### WHAT THIS TASK INVOLVES
Copy out, exactly and without additions, the lines from the one that contains "What Blender Python" to the one that contains "SC = bpy.context.scene", both ends included.

### RECORDS SHOWN
____________
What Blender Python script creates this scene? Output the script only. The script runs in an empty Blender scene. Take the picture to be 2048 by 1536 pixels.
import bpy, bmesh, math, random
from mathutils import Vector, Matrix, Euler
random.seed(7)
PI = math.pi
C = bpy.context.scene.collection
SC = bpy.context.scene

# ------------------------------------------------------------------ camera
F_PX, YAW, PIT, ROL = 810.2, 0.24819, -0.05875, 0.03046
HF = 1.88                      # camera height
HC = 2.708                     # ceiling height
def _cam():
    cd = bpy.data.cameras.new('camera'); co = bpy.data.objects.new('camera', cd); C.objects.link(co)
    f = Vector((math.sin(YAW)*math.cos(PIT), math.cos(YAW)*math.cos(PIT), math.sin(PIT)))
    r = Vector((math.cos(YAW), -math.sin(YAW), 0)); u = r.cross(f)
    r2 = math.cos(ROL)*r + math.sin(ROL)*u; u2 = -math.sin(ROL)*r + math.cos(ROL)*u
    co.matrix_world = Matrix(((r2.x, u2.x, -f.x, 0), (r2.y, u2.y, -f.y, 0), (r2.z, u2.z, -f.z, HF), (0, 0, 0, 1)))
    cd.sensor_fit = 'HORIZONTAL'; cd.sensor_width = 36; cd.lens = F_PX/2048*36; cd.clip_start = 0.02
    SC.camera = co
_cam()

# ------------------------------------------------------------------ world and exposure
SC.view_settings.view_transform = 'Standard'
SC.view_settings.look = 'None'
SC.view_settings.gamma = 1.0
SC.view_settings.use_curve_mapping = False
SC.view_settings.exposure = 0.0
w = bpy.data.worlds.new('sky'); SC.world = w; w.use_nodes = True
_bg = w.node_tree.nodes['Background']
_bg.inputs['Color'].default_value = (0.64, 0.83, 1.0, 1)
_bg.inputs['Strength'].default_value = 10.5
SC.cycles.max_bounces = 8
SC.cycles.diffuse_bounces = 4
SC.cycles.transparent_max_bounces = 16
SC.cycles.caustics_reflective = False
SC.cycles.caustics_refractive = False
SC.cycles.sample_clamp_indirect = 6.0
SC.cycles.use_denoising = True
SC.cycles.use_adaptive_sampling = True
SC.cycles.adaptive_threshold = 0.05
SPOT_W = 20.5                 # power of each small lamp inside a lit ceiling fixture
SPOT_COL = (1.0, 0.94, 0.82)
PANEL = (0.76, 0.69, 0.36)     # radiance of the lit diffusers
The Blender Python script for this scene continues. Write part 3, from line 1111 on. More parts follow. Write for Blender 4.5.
____________
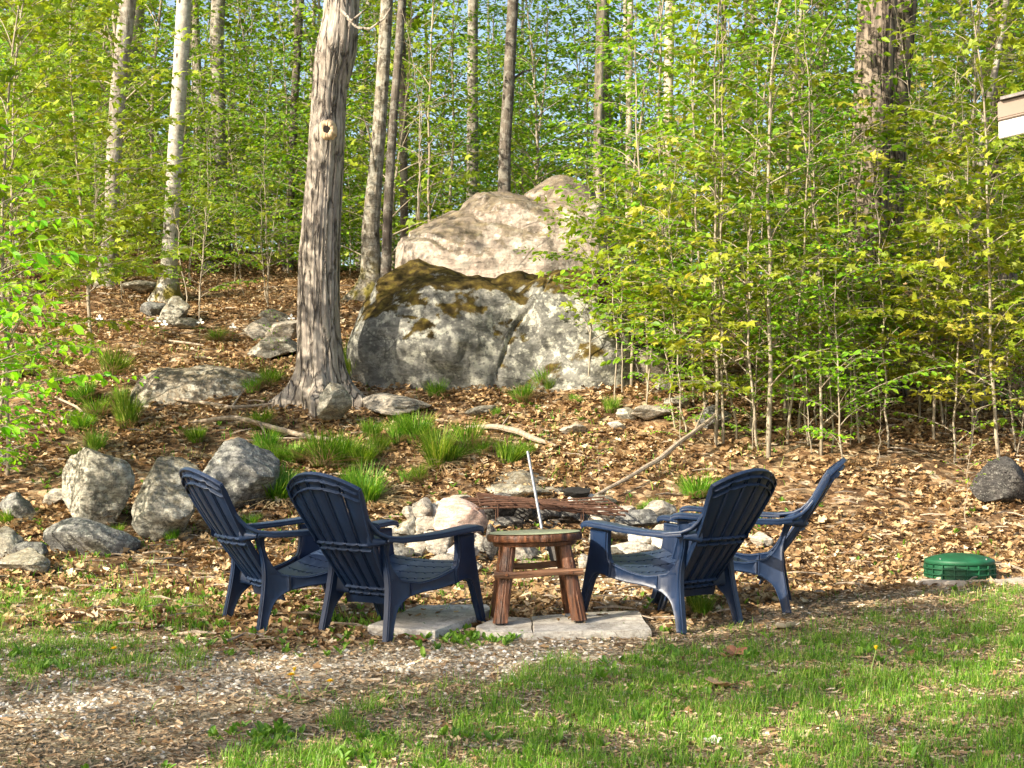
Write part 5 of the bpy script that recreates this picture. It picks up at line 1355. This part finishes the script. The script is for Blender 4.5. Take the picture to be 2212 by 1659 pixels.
____________
### EXERCISE SOLUTION
What Blender Python script creates this scene? Output the script only. The script runs in an empty Blender scene. Take the picture to be 2048 by 1536 pixels.
import bpy, bmesh, math, random
from mathutils import Vector, Matrix, Euler
random.seed(7)
PI = math.pi
C = bpy.context.scene.collection
SC = bpy.context.scene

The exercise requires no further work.